Sam sabia dos riscos que
correria e mesmo assim quis caminhar ao lado do amigo. Nós, muitas vezes, já
não temos tempo para ser como o Sam, não temos tempo para ser amigos. Não temos
tempo para trilhar a vida ao lado de alguém com quem nos importamos. O que
quero dizer não é que devamos deixar de viver nossa vida para estar com alguém,
mas que toda amizade é um êxodo, é uma saída de si para ir ao encontro do outro
e esse outro, muitas vezes, tem a capacidade de nos fazer tocar o
Extraordinário. É muito duro viver uma vida inteira sem passar pela experiência
da amizade, e isso tem sido uma realidade muito presente.
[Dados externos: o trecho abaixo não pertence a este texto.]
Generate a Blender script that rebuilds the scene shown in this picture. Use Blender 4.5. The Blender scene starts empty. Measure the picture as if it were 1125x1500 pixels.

E é claro que não se
envolver não gera problemas, mas também não envolve amor e quantas vezes nossas
relações de amizade são superficiais, não conseguimos manter um laço profundo e
duradouro.
A outra parte que me
marca bastante é quando Sam e Frodo já estão em Mordor, quase chegando à Montanha
da Perdição. Os dois estão exaustos e Frodo não consegue dar um passo, também
pelo peso do fardo que carregava, O Anel. Sam então o pega e coloca-o nas
costas e começa a subir. Quando li pela primeira vez, antes de assistir ao
filme, achei impressionante a descrição da cena. Alguém exausto que se dispõe a
carregar alguém mais cansado ainda. Não se pode imaginar um amor sem sacrifício
e em nossas vidas essa cena se repete muitas vezes, é claro que não carregando
fisicamente, mas pessoas nos ajudando nos momentos de dificuldade, de
sublevação, alguém que nos acalme. Como é bom experimentar o sacrifício de
alguém por nós! E também poder ser um ombro amigo quando alguém chega a Mordor,
nos momentos de crise.
Já falei que acho Sam o
personagem mais digno de admiração em O Senhor dos Anéis e há ainda muitas
coisas nele a nos ensinar: Sam foi alguém que não desistiu de Frodo, mesmo
quando seu amigo agiu com hostilidade. Sam viu seu amigo fracassar e se manteve
ao seu lado. O amigo tem essa capacidade de não nos deixar parar e de nunca nos
abandonar, ainda que as dificuldades sejam épicas.
Uma amizade madura exige
tempo, paciência e constância e por isso precisamos viver em um contínuo
treinamento, ser um bom amigo é exercício de uma vida inteira. Às vezes, as
pessoas não precisam do seu conselho, da sua palavra de sabedoria, da sua
inteligência, enfim, dos seus dons, precisam de você, de alguém que as escute,
de alguém que seja presente, mesmo não estando presente fisicamente. Ser amigo
consiste também em saber esperar o momento do outro, amar, carregar, ouvir,
chorar, rir, respeitar, perdoar, compreender. Dar a vida nas pequenas coisas.
Muito provavelmente o seu
fardo, em uma amizade, não será acompanhar alguém para destruir o Um Anel, mas
será permanecer fiel na vida, não será lutar contra Laracna, mas lutar contra
os medos juntos. Será dar a mão que levanta quando as esperanças já vão se
dissipando. Isso é ser um Sam. Alguns amigos já me decepcionaram, outros eu já
decepcionei, outros ainda me ensinam o significado da palavra amizade. Mas uma
certeza eu tenho: “Um amigo leva a gente pra longe”.